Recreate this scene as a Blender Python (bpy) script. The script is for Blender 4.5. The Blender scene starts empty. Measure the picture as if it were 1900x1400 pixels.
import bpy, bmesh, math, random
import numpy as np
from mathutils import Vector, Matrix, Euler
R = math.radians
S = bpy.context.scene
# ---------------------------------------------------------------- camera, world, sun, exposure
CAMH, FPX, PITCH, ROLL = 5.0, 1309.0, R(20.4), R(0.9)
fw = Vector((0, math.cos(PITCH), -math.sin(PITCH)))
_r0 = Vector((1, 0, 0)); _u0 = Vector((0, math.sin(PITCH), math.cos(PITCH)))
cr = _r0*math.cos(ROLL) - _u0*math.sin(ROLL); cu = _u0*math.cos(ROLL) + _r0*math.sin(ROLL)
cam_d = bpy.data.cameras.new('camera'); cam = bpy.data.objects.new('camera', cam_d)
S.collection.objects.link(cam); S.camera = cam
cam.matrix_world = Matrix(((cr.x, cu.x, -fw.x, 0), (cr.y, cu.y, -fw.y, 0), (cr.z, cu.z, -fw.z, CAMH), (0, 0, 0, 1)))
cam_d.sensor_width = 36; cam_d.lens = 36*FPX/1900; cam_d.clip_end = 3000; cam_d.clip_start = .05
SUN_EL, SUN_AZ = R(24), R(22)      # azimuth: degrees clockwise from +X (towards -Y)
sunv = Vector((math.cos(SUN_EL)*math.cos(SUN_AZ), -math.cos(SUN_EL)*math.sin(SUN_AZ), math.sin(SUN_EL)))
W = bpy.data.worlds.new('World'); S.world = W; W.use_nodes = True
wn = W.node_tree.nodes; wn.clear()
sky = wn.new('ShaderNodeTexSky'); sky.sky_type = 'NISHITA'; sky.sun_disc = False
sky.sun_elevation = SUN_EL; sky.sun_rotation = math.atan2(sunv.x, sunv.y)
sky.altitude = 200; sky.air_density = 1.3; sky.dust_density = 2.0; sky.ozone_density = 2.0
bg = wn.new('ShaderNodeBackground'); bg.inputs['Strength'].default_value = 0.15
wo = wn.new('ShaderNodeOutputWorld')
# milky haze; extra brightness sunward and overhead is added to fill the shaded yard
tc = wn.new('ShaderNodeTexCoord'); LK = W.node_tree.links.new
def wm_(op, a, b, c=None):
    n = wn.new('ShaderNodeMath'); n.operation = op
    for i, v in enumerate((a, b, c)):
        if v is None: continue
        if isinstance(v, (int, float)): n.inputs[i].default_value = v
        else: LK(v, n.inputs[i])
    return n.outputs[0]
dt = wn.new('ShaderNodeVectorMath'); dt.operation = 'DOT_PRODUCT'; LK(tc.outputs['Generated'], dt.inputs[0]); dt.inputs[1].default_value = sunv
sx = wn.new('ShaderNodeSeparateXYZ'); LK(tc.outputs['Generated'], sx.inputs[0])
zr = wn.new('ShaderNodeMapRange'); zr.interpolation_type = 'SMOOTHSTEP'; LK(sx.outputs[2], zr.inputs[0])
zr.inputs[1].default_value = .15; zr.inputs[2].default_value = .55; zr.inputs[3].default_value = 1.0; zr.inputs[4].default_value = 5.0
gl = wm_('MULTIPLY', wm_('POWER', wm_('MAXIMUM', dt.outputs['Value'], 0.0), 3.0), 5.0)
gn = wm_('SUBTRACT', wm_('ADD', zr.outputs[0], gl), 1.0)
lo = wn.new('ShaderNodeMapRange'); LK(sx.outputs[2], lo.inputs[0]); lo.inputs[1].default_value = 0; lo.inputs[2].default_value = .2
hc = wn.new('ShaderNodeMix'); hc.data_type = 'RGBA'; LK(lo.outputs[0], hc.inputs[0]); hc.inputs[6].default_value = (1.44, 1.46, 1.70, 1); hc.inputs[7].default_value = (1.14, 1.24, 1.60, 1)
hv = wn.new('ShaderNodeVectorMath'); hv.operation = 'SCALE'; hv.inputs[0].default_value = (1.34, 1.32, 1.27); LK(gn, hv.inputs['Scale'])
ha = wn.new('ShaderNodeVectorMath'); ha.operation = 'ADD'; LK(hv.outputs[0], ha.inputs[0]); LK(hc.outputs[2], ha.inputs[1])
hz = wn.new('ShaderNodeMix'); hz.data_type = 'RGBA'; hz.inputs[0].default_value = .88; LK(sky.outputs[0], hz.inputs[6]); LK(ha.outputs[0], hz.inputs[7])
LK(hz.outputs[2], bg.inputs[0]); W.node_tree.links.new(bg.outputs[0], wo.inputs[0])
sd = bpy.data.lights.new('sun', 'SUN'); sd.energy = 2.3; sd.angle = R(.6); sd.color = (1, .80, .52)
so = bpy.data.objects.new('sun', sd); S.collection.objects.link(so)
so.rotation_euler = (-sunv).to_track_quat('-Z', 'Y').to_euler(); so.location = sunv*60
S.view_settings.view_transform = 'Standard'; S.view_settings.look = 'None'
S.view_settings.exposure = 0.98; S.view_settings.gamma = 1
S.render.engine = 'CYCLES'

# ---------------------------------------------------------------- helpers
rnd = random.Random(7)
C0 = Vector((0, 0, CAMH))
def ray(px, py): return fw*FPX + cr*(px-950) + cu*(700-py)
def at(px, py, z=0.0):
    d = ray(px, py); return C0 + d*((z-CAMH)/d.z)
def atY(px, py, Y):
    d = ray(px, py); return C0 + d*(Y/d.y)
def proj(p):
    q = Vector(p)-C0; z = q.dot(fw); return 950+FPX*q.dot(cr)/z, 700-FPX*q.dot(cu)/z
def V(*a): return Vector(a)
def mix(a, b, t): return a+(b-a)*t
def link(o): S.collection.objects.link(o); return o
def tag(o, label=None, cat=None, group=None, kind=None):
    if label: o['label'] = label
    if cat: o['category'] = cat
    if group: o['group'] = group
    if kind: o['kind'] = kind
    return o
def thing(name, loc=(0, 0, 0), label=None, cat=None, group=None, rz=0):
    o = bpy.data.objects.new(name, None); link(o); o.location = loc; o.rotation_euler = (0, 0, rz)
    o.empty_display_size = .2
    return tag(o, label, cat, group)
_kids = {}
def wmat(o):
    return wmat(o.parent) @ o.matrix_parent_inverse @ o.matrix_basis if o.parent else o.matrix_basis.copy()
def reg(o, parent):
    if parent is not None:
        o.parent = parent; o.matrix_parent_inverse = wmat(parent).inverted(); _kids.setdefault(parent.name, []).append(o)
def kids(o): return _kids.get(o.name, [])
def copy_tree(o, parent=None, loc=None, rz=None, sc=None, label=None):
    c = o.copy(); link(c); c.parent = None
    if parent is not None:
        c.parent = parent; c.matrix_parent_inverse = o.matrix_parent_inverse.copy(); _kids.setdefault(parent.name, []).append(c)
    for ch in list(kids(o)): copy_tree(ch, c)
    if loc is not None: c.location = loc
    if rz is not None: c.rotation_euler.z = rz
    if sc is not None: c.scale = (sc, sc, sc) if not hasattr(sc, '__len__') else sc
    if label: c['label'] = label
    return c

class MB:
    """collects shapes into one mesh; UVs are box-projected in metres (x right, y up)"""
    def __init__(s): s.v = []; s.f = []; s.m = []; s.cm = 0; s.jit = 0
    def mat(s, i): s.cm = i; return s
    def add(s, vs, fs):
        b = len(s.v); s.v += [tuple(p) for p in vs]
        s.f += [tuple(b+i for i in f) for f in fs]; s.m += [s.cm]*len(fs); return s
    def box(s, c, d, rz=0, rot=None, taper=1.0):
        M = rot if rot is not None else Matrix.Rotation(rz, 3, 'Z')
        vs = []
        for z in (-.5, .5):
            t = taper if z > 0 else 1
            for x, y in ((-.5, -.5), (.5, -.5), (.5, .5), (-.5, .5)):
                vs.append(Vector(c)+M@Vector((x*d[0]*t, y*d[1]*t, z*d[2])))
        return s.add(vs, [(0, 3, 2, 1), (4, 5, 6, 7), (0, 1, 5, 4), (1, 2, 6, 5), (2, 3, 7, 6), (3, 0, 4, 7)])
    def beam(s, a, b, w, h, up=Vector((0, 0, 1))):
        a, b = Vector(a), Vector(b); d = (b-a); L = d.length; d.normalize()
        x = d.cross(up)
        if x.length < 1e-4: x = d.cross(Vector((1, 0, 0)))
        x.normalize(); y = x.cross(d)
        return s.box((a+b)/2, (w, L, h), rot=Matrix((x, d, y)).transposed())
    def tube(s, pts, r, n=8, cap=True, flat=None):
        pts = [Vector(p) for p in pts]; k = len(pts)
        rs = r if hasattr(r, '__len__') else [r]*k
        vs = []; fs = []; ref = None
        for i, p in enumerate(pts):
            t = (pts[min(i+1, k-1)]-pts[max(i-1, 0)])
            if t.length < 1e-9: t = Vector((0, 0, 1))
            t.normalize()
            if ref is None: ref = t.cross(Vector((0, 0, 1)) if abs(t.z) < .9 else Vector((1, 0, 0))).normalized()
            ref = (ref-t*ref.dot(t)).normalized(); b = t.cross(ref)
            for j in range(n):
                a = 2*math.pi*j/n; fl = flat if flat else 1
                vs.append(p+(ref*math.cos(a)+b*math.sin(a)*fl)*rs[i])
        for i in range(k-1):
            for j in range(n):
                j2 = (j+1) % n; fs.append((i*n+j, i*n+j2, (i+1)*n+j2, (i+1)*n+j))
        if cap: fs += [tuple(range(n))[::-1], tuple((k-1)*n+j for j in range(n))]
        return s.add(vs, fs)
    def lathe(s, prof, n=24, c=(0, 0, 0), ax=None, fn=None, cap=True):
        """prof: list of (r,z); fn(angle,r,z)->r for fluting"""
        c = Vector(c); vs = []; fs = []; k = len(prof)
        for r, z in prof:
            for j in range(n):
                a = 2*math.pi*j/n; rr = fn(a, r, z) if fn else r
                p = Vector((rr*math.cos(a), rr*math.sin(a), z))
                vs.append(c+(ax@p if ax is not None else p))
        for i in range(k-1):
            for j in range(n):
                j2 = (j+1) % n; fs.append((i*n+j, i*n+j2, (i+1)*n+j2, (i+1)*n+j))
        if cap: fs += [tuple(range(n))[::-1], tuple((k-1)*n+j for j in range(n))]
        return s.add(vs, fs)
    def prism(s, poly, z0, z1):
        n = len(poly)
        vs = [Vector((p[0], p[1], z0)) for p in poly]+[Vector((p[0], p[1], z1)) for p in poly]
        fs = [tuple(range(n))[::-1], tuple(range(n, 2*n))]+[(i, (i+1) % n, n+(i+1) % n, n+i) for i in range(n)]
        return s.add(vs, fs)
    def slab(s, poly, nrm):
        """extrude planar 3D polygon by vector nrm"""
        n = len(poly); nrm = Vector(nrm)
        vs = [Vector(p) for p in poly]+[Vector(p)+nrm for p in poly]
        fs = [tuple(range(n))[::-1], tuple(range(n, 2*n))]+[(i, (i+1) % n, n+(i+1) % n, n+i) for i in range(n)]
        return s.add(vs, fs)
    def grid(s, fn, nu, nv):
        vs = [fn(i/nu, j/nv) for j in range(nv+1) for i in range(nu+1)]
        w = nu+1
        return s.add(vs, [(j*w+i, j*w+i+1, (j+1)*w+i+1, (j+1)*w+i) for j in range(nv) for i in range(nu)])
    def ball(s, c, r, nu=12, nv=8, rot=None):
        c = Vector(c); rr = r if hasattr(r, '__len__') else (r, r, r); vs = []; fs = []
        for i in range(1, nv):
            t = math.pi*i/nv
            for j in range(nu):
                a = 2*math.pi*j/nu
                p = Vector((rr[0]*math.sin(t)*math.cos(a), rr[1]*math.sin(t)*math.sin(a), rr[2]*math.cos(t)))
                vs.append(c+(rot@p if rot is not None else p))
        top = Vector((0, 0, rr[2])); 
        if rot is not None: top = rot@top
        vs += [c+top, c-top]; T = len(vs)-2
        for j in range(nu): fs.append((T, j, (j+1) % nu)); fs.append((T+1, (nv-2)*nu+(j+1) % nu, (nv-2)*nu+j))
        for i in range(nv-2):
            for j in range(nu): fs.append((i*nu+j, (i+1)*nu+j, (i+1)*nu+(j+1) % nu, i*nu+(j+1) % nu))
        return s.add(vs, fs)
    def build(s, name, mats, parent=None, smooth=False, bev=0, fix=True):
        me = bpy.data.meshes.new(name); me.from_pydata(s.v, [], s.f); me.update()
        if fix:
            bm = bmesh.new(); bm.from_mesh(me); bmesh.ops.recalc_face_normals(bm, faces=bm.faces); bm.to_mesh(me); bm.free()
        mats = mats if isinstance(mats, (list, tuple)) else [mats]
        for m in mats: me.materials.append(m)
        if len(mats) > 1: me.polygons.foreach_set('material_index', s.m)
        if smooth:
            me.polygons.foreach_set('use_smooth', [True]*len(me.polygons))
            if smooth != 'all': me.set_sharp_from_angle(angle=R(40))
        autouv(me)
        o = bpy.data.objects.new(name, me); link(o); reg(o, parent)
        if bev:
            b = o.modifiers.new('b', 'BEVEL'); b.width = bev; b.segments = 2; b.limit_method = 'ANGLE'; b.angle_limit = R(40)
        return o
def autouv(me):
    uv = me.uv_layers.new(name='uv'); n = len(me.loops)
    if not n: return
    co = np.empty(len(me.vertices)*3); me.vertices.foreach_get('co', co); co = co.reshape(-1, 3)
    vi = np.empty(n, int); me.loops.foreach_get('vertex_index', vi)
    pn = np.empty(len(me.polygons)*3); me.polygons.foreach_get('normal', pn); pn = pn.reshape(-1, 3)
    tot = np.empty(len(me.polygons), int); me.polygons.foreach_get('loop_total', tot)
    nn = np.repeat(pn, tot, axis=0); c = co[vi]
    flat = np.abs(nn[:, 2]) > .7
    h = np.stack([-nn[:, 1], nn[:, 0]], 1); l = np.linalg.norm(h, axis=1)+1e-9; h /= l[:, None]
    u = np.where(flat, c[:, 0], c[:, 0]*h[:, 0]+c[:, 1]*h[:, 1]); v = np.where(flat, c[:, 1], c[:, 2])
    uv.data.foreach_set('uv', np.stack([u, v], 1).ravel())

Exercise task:
Scan the data above and copy every line with "scene" in it.

Result for this exercise:
Recreate this scene as a Blender Python (bpy) script. The script is for Blender 4.5. The Blender scene starts empty. Measure the picture as if it were 1900x1400 pixels.
S = bpy.context.scene